• EXERCISE DETAILS
Copy out each line below exactly as it appears.

• AVAILABLE DATA
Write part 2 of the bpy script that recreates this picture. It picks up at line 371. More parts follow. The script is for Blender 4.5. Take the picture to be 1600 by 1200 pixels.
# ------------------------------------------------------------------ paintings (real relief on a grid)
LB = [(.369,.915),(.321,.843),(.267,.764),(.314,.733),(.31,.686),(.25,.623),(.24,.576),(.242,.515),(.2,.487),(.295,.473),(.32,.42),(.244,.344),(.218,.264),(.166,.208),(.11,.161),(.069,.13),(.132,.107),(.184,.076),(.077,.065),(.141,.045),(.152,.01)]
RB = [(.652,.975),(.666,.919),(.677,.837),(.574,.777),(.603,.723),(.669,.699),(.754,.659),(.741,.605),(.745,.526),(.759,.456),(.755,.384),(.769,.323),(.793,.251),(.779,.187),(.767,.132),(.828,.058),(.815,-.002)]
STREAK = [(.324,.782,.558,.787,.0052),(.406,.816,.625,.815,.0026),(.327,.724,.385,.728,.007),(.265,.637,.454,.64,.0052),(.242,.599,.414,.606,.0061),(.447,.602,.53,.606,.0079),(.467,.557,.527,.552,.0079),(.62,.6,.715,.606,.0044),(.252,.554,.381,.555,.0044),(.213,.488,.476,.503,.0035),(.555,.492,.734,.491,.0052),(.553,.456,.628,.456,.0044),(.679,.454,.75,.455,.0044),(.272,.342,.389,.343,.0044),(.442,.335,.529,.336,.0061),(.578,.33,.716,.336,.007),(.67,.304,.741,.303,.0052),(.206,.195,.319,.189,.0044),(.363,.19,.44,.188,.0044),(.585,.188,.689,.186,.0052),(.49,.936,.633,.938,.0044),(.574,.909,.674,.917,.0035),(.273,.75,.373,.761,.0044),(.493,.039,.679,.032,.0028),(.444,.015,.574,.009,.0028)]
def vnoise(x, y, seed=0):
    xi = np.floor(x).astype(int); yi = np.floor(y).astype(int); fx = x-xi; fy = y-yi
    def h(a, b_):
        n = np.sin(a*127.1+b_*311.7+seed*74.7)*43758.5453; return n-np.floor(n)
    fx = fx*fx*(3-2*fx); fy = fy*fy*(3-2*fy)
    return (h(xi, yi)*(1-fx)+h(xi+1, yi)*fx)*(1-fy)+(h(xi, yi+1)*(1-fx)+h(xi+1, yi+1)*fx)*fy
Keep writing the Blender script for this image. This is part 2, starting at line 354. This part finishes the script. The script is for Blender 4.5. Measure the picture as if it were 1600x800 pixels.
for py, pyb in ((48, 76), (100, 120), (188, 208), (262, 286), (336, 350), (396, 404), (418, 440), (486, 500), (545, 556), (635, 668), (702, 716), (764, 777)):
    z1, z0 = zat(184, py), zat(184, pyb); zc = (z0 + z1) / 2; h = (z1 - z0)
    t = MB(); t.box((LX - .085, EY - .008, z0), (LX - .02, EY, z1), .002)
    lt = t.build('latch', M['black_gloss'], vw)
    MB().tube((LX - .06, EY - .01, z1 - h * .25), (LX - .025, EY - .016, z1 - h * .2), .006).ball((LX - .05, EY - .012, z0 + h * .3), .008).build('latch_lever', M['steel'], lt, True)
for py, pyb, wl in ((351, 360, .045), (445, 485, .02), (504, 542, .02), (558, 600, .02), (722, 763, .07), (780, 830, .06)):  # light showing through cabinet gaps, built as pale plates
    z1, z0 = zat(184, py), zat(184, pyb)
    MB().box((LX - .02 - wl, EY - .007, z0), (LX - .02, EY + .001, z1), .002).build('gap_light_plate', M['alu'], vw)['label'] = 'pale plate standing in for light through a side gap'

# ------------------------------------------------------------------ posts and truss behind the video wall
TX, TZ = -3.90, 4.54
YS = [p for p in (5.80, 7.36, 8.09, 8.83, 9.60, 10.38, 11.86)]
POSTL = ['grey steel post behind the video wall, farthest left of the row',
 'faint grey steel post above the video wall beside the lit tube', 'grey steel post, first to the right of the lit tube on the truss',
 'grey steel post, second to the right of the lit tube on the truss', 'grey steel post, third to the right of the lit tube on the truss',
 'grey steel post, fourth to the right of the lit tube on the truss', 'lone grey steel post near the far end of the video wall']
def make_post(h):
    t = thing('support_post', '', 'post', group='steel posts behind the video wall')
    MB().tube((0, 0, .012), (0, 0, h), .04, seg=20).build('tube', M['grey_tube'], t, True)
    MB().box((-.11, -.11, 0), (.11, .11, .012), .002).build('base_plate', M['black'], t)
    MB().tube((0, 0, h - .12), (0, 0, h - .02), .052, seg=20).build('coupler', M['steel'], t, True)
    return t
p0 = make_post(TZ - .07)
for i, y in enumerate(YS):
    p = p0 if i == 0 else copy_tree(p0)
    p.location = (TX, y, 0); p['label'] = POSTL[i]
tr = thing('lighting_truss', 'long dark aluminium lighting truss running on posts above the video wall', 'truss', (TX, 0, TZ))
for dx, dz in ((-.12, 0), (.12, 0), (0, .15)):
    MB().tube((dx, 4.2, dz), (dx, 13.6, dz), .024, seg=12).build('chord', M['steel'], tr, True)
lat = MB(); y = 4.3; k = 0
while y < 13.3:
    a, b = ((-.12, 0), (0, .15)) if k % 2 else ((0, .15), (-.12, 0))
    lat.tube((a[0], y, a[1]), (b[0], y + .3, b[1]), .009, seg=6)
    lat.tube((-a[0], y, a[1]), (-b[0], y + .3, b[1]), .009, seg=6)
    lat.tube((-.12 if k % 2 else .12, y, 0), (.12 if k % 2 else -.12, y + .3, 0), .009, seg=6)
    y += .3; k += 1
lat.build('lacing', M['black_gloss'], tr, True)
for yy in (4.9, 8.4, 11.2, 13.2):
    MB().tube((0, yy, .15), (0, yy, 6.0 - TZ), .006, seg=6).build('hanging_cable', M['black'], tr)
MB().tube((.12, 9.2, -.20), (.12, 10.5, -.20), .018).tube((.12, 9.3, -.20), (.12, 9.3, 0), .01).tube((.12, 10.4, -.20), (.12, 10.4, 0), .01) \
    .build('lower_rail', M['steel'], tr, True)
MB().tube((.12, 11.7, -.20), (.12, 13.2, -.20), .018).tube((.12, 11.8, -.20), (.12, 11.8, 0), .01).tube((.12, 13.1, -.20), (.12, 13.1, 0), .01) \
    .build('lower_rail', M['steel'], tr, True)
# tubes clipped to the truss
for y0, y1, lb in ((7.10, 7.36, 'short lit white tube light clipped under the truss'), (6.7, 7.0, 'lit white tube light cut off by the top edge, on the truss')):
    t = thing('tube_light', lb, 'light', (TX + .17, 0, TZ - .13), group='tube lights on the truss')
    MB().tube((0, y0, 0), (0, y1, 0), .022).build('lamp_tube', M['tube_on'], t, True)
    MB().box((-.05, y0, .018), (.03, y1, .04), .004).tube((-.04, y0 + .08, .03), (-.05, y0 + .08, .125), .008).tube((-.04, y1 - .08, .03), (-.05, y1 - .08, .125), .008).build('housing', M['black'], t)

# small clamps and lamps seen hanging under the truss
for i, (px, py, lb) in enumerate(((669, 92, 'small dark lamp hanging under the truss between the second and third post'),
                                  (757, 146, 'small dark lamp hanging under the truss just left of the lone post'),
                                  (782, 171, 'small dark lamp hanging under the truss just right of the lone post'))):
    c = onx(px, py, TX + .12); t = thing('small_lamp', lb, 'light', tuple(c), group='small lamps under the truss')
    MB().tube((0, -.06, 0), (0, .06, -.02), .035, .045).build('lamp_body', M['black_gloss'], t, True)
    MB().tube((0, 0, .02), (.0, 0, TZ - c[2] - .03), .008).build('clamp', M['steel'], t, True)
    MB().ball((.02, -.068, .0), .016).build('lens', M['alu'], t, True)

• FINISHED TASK
Write part 2 of the bpy script that recreates this picture. It picks up at line 371. More parts follow. The script is for Blender 4.5. Take the picture to be 1600 by 1200 pixels.
# ------------------------------------------------------------------ paintings (real relief on a grid)
LB = [(.369,.915),(.321,.843),(.267,.764),(.314,.733),(.31,.686),(.25,.623),(.24,.576),(.242,.515),(.2,.487),(.295,.473),(.32,.42),(.244,.344),(.218,.264),(.166,.208),(.11,.161),(.069,.13),(.132,.107),(.184,.076),(.077,.065),(.141,.045),(.152,.01)]
RB = [(.652,.975),(.666,.919),(.677,.837),(.574,.777),(.603,.723),(.669,.699),(.754,.659),(.741,.605),(.745,.526),(.759,.456),(.755,.384),(.769,.323),(.793,.251),(.779,.187),(.767,.132),(.828,.058),(.815,-.002)]
STREAK = [(.324,.782,.558,.787,.0052),(.406,.816,.625,.815,.0026),(.327,.724,.385,.728,.007),(.265,.637,.454,.64,.0052),(.242,.599,.414,.606,.0061),(.447,.602,.53,.606,.0079),(.467,.557,.527,.552,.0079),(.62,.6,.715,.606,.0044),(.252,.554,.381,.555,.0044),(.213,.488,.476,.503,.0035),(.555,.492,.734,.491,.0052),(.553,.456,.628,.456,.0044),(.679,.454,.75,.455,.0044),(.272,.342,.389,.343,.0044),(.442,.335,.529,.336,.0061),(.578,.33,.716,.336,.007),(.67,.304,.741,.303,.0052),(.206,.195,.319,.189,.0044),(.363,.19,.44,.188,.0044),(.585,.188,.689,.186,.0052),(.49,.936,.633,.938,.0044),(.574,.909,.674,.917,.0035),(.273,.75,.373,.761,.0044),(.493,.039,.679,.032,.0028),(.444,.015,.574,.009,.0028)]
def vnoise(x, y, seed=0):
    xi = np.floor(x).astype(int); yi = np.floor(y).astype(int); fx = x-xi; fy = y-yi
    def h(a, b_):
        n = np.sin(a*127.1+b_*311.7+seed*74.7)*43758.5453; return n-np.floor(n)
    fx = fx*fx*(3-2*fx); fy = fy*fy*(3-2*fy)
    return (h(xi, yi)*(1-fx)+h(xi+1, yi)*fx)*(1-fy)+(h(xi, yi+1)*(1-fx)+h(xi+1, yi+1)*fx)*fy
Keep writing the Blender script for this image. This is part 2, starting at line 354. This part finishes the script. The script is for Blender 4.5. Measure the picture as if it were 1600x800 pixels.
for py, pyb in ((48, 76), (100, 120), (188, 208), (262, 286), (336, 350), (396, 404), (418, 440), (486, 500), (545, 556), (635, 668), (702, 716), (764, 777)):
    z1, z0 = zat(184, py), zat(184, pyb); zc = (z0 + z1) / 2; h = (z1 - z0)
    t = MB(); t.box((LX - .085, EY - .008, z0), (LX - .02, EY, z1), .002)
    lt = t.build('latch', M['black_gloss'], vw)
    MB().tube((LX - .06, EY - .01, z1 - h * .25), (LX - .025, EY - .016, z1 - h * .2), .006).ball((LX - .05, EY - .012, z0 + h * .3), .008).build('latch_lever', M['steel'], lt, True)
for py, pyb, wl in ((351, 360, .045), (445, 485, .02), (504, 542, .02), (558, 600, .02), (722, 763, .07), (780, 830, .06)):  # light showing through cabinet gaps, built as pale plates
    z1, z0 = zat(184, py), zat(184, pyb)
    MB().box((LX - .02 - wl, EY - .007, z0), (LX - .02, EY + .001, z1), .002).build('gap_light_plate', M['alu'], vw)['label'] = 'pale plate standing in for light through a side gap'

# ------------------------------------------------------------------ posts and truss behind the video wall
TX, TZ = -3.90, 4.54
YS = [p for p in (5.80, 7.36, 8.09, 8.83, 9.60, 10.38, 11.86)]
POSTL = ['grey steel post behind the video wall, farthest left of the row',
 'faint grey steel post above the video wall beside the lit tube', 'grey steel post, first to the right of the lit tube on the truss',
 'grey steel post, second to the right of the lit tube on the truss', 'grey steel post, third to the right of the lit tube on the truss',
 'grey steel post, fourth to the right of the lit tube on the truss', 'lone grey steel post near the far end of the video wall']
def make_post(h):
    t = thing('support_post', '', 'post', group='steel posts behind the video wall')
    MB().tube((0, 0, .012), (0, 0, h), .04, seg=20).build('tube', M['grey_tube'], t, True)
    MB().box((-.11, -.11, 0), (.11, .11, .012), .002).build('base_plate', M['black'], t)
    MB().tube((0, 0, h - .12), (0, 0, h - .02), .052, seg=20).build('coupler', M['steel'], t, True)
    return t
p0 = make_post(TZ - .07)
for i, y in enumerate(YS):
    p = p0 if i == 0 else copy_tree(p0)
    p.location = (TX, y, 0); p['label'] = POSTL[i]
tr = thing('lighting_truss', 'long dark aluminium lighting truss running on posts above the video wall', 'truss', (TX, 0, TZ))
for dx, dz in ((-.12, 0), (.12, 0), (0, .15)):
    MB().tube((dx, 4.2, dz), (dx, 13.6, dz), .024, seg=12).build('chord', M['steel'], tr, True)
lat = MB(); y = 4.3; k = 0
while y < 13.3:
    a, b = ((-.12, 0), (0, .15)) if k % 2 else ((0, .15), (-.12, 0))
    lat.tube((a[0], y, a[1]), (b[0], y + .3, b[1]), .009, seg=6)
    lat.tube((-a[0], y, a[1]), (-b[0], y + .3, b[1]), .009, seg=6)
    lat.tube((-.12 if k % 2 else .12, y, 0), (.12 if k % 2 else -.12, y + .3, 0), .009, seg=6)
    y += .3; k += 1
lat.build('lacing', M['black_gloss'], tr, True)
for yy in (4.9, 8.4, 11.2, 13.2):
    MB().tube((0, yy, .15), (0, yy, 6.0 - TZ), .006, seg=6).build('hanging_cable', M['black'], tr)
MB().tube((.12, 9.2, -.20), (.12, 10.5, -.20), .018).tube((.12, 9.3, -.20), (.12, 9.3, 0), .01).tube((.12, 10.4, -.20), (.12, 10.4, 0), .01) \
    .build('lower_rail', M['steel'], tr, True)
MB().tube((.12, 11.7, -.20), (.12, 13.2, -.20), .018).tube((.12, 11.8, -.20), (.12, 11.8, 0), .01).tube((.12, 13.1, -.20), (.12, 13.1, 0), .01) \
    .build('lower_rail', M['steel'], tr, True)
# tubes clipped to the truss
for y0, y1, lb in ((7.10, 7.36, 'short lit white tube light clipped under the truss'), (6.7, 7.0, 'lit white tube light cut off by the top edge, on the truss')):
    t = thing('tube_light', lb, 'light', (TX + .17, 0, TZ - .13), group='tube lights on the truss')
    MB().tube((0, y0, 0), (0, y1, 0), .022).build('lamp_tube', M['tube_on'], t, True)
    MB().box((-.05, y0, .018), (.03, y1, .04), .004).tube((-.04, y0 + .08, .03), (-.05, y0 + .08, .125), .008).tube((-.04, y1 - .08, .03), (-.05, y1 - .08, .125), .008).build('housing', M['black'], t)

# small clamps and lamps seen hanging under the truss
for i, (px, py, lb) in enumerate(((669, 92, 'small dark lamp hanging under the truss between the second and third post'),
                                  (757, 146, 'small dark lamp hanging under the truss just left of the lone post'),
                                  (782, 171, 'small dark lamp hanging under the truss just right of the lone post'))):
    c = onx(px, py, TX + .12); t = thing('small_lamp', lb, 'light', tuple(c), group='small lamps under the truss')
    MB().tube((0, -.06, 0), (0, .06, -.02), .035, .045).build('lamp_body', M['black_gloss'], t, True)
    MB().tube((0, 0, .02), (.0, 0, TZ - c[2] - .03), .008).build('clamp', M['steel'], t, True)
    MB().ball((.02, -.068, .0), .016).build('lens', M['alu'], t, True)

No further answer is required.